Map of the Day: "Tabula Terre Nove" from Claudii Ptolemei. Geographie opus novissima traductione e grecorum archetypis. Waldseemüller, Martin (c. 1470 - c. 1521)

Dimensions:  18" x 23 3/4"

The "Tabula Terre Nove" was the most important map included in Martin Waldseemüller's 1513 Ptolemaic atlas. Completed just twenty years after the discovery of America, it was without question the best representation of the New World to date. Waldseemüller noted that the map was derived from observations made by "the Admiral," generally thought to indicate Christopher Columbus.

In a map of the New World completed several years before, Waldseemüller had named the new lands "America" after Amerigo Vespucci, whom he mistakenly thought of as their discoverer. In the "Tabula Terre Nove," the cartographer attempted to correct his mistake, naming it simply "Map of New Lands," but to no avail, as his original name has clearly stuck. This map has long represented to scholars and historians the best and earliest state of knowledge regarding the New World. Furthermore, this example is especially notable for having original color. Most of the surviving examples of the map - and there are very few - are uncolored, or were colored at a later time.

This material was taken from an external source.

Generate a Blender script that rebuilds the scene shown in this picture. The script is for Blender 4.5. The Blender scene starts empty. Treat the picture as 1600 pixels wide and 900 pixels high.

Martin Waldseemüller, a highly accomplished student of geography, merged the science of mapmaking and the art of printing in his 1513 atlas, one of the most groundbreaking documents in the history of cartography. He intended this atlas as a new edition of Ptolemy's Geographia and, like other cartographers, dutifully paid homage to Ptolemy with twenty-seven maps in the "ancient form." Yet he added a second part to his atlas: twenty "new maps" using the innovation of a quadratic plane projection, used to create "a representation.of the world more proper to our time." He was the first to recognize the necessity of moving forward and questioning the conclusions of ancient authorities, and thereby led people to recognize geography as an evolving science, as befit a world entering the modern age.

The "Tabula Terre Nove" is one example of the twenty revolutionary "new maps" in Waldseemüller's atlas, and in general one of the most important early maps of the New World.